Quilt showcases ancestral migration to Prince Edward Island

Published on July 10, 2016

In the quilt shown, David Walker traces 25 of his ancestors that traveled across from Great Britain and Ireland, migrating to Eastern parts of Canada, including P.E.I. The quilt took several hundred hours to complete and was carefully crafted by Suzan Bouchard.

Desiree Anstey/Journal Pioneer

It's all about the unexpected details found in the quilt.

The flags pressed onto the deep blue fabric, the ships, as well as the scroll with names and dates all embroidered, and the swirls of 25 coloured ribbons that represent ancestral migration to P.E.I.

The quilt, which took Suzan Bouchard several hundred hours to complete, showcases in an inventive way the migration of David Walker’s ancestors.

The colourful ribbons trace the passage of 25 ancestors who came from England, Ireland, and Scotland to live in Eastern Canada, including P.E.I.

Walker said there are two time frames on the quilt.

“(There is) one going back to the early 1600s where there would have been migration from England, and different parts of Ireland, and, later, from the early 1800’s from Scotland, so my direct Walker line came from Scotland.”

The inspiration for the quilt all started on a dark and stormy night.

“I was driving from New Brunswick with my brother through a storm, and it got us talking about a shipwreck on Park Corner,” said Walker. “I thought it was related to our ancestors but, as it turned out, it was the Townsend family from Rollo Bay.
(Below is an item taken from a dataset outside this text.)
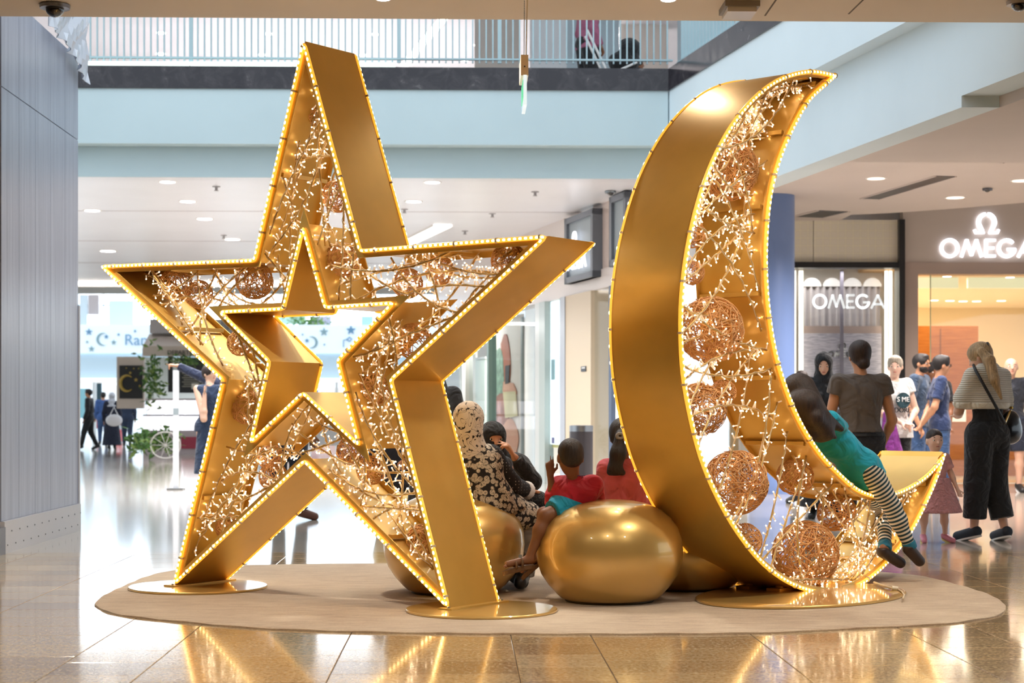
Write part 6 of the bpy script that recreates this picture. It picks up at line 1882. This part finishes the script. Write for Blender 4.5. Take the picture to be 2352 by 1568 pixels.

Onboard the ship was the clock that belonged to Lucy Maud Montgomery.”

Curious to learn more about his genealogy, Walker started his own detective work.

Digging through the archives at the MacNaught History Centre in Summerside, scrolling through historical sites online, and stringing together the loose strands, he discovered a history he never could have imagined.

“In 1634, William and Mary Dyer left London, England, for Boston. She was quite a religious person and was determined to spread the faith,” explained Walker. “As a Quaker she got on the bad side of the colonial Puritans in Boston. They would not tolerate her methods of teaching and she was thrown out, at least three times.”

He continued, “Eventually she was hanged in Boston Common, in 1660. It was the last public hanging in the New World. There is even a bronze statue of her there.”

The quilt was showcased at the Loyalist Lakeview Resort in Summerside as part of the United Empire Loyalist Association of Canada's annual general meeting and conference.